(What the task asks) Take all the material and copy it exactly.

________________________________________

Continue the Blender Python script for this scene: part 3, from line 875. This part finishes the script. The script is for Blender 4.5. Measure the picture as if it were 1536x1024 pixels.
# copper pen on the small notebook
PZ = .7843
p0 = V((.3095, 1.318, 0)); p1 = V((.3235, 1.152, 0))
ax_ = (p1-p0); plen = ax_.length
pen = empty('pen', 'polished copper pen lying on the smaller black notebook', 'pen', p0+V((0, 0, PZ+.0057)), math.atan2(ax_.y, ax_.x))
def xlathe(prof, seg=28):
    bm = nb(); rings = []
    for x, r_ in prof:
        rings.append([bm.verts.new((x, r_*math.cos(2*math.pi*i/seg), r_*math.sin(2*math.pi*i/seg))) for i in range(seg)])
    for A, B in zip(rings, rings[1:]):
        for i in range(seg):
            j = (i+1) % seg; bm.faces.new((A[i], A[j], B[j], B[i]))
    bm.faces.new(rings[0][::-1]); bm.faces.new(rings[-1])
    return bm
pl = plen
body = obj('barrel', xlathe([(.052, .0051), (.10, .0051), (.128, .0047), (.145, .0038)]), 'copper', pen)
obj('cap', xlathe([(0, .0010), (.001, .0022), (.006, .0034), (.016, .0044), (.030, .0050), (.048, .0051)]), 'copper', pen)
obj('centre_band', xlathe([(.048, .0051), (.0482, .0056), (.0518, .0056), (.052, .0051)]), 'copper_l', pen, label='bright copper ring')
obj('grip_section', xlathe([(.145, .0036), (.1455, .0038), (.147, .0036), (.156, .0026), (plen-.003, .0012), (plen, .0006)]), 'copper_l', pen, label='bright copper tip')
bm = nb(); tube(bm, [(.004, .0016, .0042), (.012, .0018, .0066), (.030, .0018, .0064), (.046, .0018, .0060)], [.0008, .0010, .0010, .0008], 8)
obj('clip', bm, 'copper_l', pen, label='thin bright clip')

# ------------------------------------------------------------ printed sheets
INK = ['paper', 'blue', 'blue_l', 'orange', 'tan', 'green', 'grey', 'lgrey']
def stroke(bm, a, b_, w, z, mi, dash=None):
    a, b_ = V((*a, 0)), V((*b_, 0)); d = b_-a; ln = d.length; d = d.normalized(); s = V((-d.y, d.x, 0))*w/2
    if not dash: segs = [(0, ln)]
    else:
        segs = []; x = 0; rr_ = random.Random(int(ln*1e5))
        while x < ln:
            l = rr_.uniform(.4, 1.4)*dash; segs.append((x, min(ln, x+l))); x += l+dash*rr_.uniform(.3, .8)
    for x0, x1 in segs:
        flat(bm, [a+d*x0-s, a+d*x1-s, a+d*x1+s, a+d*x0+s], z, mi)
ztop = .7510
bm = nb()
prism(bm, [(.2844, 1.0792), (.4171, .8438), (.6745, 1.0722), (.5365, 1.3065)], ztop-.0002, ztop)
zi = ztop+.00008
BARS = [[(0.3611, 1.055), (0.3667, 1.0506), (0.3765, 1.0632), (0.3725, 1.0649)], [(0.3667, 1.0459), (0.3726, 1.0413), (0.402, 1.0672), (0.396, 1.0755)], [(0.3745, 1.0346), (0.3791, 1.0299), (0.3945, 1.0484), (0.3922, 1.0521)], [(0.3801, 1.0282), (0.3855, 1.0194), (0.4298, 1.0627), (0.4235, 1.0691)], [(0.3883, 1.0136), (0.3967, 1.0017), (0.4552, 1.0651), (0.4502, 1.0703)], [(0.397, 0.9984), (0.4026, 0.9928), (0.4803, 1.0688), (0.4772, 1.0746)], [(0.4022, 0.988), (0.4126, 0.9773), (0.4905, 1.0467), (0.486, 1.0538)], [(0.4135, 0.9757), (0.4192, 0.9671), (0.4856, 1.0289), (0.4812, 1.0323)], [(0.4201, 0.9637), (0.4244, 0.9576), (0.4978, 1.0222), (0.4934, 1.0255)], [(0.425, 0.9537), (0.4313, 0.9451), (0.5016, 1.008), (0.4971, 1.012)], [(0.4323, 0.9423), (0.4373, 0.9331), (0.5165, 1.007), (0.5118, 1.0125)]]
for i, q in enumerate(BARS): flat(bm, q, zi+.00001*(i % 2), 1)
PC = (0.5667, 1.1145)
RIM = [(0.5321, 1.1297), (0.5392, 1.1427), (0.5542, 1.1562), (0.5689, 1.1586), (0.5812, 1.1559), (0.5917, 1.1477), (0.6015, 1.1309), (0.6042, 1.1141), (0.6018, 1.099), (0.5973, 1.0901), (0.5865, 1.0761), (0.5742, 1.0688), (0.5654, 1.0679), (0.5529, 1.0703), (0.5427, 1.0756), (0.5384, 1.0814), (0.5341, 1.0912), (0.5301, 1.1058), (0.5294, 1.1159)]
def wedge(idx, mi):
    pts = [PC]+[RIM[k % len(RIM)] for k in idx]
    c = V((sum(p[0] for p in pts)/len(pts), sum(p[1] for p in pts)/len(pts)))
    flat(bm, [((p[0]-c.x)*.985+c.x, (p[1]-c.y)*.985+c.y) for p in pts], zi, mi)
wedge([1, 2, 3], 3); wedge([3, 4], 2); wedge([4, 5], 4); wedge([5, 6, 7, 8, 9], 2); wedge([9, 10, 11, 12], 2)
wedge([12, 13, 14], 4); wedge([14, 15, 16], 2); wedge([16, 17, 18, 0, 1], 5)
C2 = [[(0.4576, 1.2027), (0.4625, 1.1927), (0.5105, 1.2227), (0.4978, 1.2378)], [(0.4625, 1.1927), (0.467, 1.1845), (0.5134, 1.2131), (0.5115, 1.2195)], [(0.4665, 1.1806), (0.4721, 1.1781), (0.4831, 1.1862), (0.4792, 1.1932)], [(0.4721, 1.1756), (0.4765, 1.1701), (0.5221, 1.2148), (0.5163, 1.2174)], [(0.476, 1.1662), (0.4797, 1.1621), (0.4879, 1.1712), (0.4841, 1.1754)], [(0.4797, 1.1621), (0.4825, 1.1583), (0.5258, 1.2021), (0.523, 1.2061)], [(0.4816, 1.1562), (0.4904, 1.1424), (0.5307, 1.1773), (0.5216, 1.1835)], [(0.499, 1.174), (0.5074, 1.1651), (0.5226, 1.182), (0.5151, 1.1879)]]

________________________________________

(Solution to this problem)
Continue the Blender Python script for this scene: part 3, from line 875. This part finishes the script. The script is for Blender 4.5. Measure the picture as if it were 1536x1024 pixels.
# copper pen on the small notebook
PZ = .7843
p0 = V((.3095, 1.318, 0)); p1 = V((.3235, 1.152, 0))
ax_ = (p1-p0); plen = ax_.length
pen = empty('pen', 'polished copper pen lying on the smaller black notebook', 'pen', p0+V((0, 0, PZ+.0057)), math.atan2(ax_.y, ax_.x))
def xlathe(prof, seg=28):
    bm = nb(); rings = []
    for x, r_ in prof:
        rings.append([bm.verts.new((x, r_*math.cos(2*math.pi*i/seg), r_*math.sin(2*math.pi*i/seg))) for i in range(seg)])
    for A, B in zip(rings, rings[1:]):
        for i in range(seg):
            j = (i+1) % seg; bm.faces.new((A[i], A[j], B[j], B[i]))
    bm.faces.new(rings[0][::-1]); bm.faces.new(rings[-1])
    return bm
pl = plen
body = obj('barrel', xlathe([(.052, .0051), (.10, .0051), (.128, .0047), (.145, .0038)]), 'copper', pen)
obj('cap', xlathe([(0, .0010), (.001, .0022), (.006, .0034), (.016, .0044), (.030, .0050), (.048, .0051)]), 'copper', pen)
obj('centre_band', xlathe([(.048, .0051), (.0482, .0056), (.0518, .0056), (.052, .0051)]), 'copper_l', pen, label='bright copper ring')
obj('grip_section', xlathe([(.145, .0036), (.1455, .0038), (.147, .0036), (.156, .0026), (plen-.003, .0012), (plen, .0006)]), 'copper_l', pen, label='bright copper tip')
bm = nb(); tube(bm, [(.004, .0016, .0042), (.012, .0018, .0066), (.030, .0018, .0064), (.046, .0018, .0060)], [.0008, .0010, .0010, .0008], 8)
obj('clip', bm, 'copper_l', pen, label='thin bright clip')

# ------------------------------------------------------------ printed sheets
INK = ['paper', 'blue', 'blue_l', 'orange', 'tan', 'green', 'grey', 'lgrey']
def stroke(bm, a, b_, w, z, mi, dash=None):
    a, b_ = V((*a, 0)), V((*b_, 0)); d = b_-a; ln = d.length; d = d.normalized(); s = V((-d.y, d.x, 0))*w/2
    if not dash: segs = [(0, ln)]
    else:
        segs = []; x = 0; rr_ = random.Random(int(ln*1e5))
        while x < ln:
            l = rr_.uniform(.4, 1.4)*dash; segs.append((x, min(ln, x+l))); x += l+dash*rr_.uniform(.3, .8)
    for x0, x1 in segs:
        flat(bm, [a+d*x0-s, a+d*x1-s, a+d*x1+s, a+d*x0+s], z, mi)
ztop = .7510
bm = nb()
prism(bm, [(.2844, 1.0792), (.4171, .8438), (.6745, 1.0722), (.5365, 1.3065)], ztop-.0002, ztop)
zi = ztop+.00008
BARS = [[(0.3611, 1.055), (0.3667, 1.0506), (0.3765, 1.0632), (0.3725, 1.0649)], [(0.3667, 1.0459), (0.3726, 1.0413), (0.402, 1.0672), (0.396, 1.0755)], [(0.3745, 1.0346), (0.3791, 1.0299), (0.3945, 1.0484), (0.3922, 1.0521)], [(0.3801, 1.0282), (0.3855, 1.0194), (0.4298, 1.0627), (0.4235, 1.0691)], [(0.3883, 1.0136), (0.3967, 1.0017), (0.4552, 1.0651), (0.4502, 1.0703)], [(0.397, 0.9984), (0.4026, 0.9928), (0.4803, 1.0688), (0.4772, 1.0746)], [(0.4022, 0.988), (0.4126, 0.9773), (0.4905, 1.0467), (0.486, 1.0538)], [(0.4135, 0.9757), (0.4192, 0.9671), (0.4856, 1.0289), (0.4812, 1.0323)], [(0.4201, 0.9637), (0.4244, 0.9576), (0.4978, 1.0222), (0.4934, 1.0255)], [(0.425, 0.9537), (0.4313, 0.9451), (0.5016, 1.008), (0.4971, 1.012)], [(0.4323, 0.9423), (0.4373, 0.9331), (0.5165, 1.007), (0.5118, 1.0125)]]
for i, q in enumerate(BARS): flat(bm, q, zi+.00001*(i % 2), 1)
PC = (0.5667, 1.1145)
RIM = [(0.5321, 1.1297), (0.5392, 1.1427), (0.5542, 1.1562), (0.5689, 1.1586), (0.5812, 1.1559), (0.5917, 1.1477), (0.6015, 1.1309), (0.6042, 1.1141), (0.6018, 1.099), (0.5973, 1.0901), (0.5865, 1.0761), (0.5742, 1.0688), (0.5654, 1.0679), (0.5529, 1.0703), (0.5427, 1.0756), (0.5384, 1.0814), (0.5341, 1.0912), (0.5301, 1.1058), (0.5294, 1.1159)]
def wedge(idx, mi):
    pts = [PC]+[RIM[k % len(RIM)] for k in idx]
    c = V((sum(p[0] for p in pts)/len(pts), sum(p[1] for p in pts)/len(pts)))
    flat(bm, [((p[0]-c.x)*.985+c.x, (p[1]-c.y)*.985+c.y) for p in pts], zi, mi)
wedge([1, 2, 3], 3); wedge([3, 4], 2); wedge([4, 5], 4); wedge([5, 6, 7, 8, 9], 2); wedge([9, 10, 11, 12], 2)
wedge([12, 13, 14], 4); wedge([14, 15, 16], 2); wedge([16, 17, 18, 0, 1], 5)
C2 = [[(0.4576, 1.2027), (0.4625, 1.1927), (0.5105, 1.2227), (0.4978, 1.2378)], [(0.4625, 1.1927), (0.467, 1.1845), (0.5134, 1.2131), (0.5115, 1.2195)], [(0.4665, 1.1806), (0.4721, 1.1781), (0.4831, 1.1862), (0.4792, 1.1932)], [(0.4721, 1.1756), (0.4765, 1.1701), (0.5221, 1.2148), (0.5163, 1.2174)], [(0.476, 1.1662), (0.4797, 1.1621), (0.4879, 1.1712), (0.4841, 1.1754)], [(0.4797, 1.1621), (0.4825, 1.1583), (0.5258, 1.2021), (0.523, 1.2061)], [(0.4816, 1.1562), (0.4904, 1.1424), (0.5307, 1.1773), (0.5216, 1.1835)], [(0.499, 1.174), (0.5074, 1.1651), (0.5226, 1.182), (0.5151, 1.1879)]]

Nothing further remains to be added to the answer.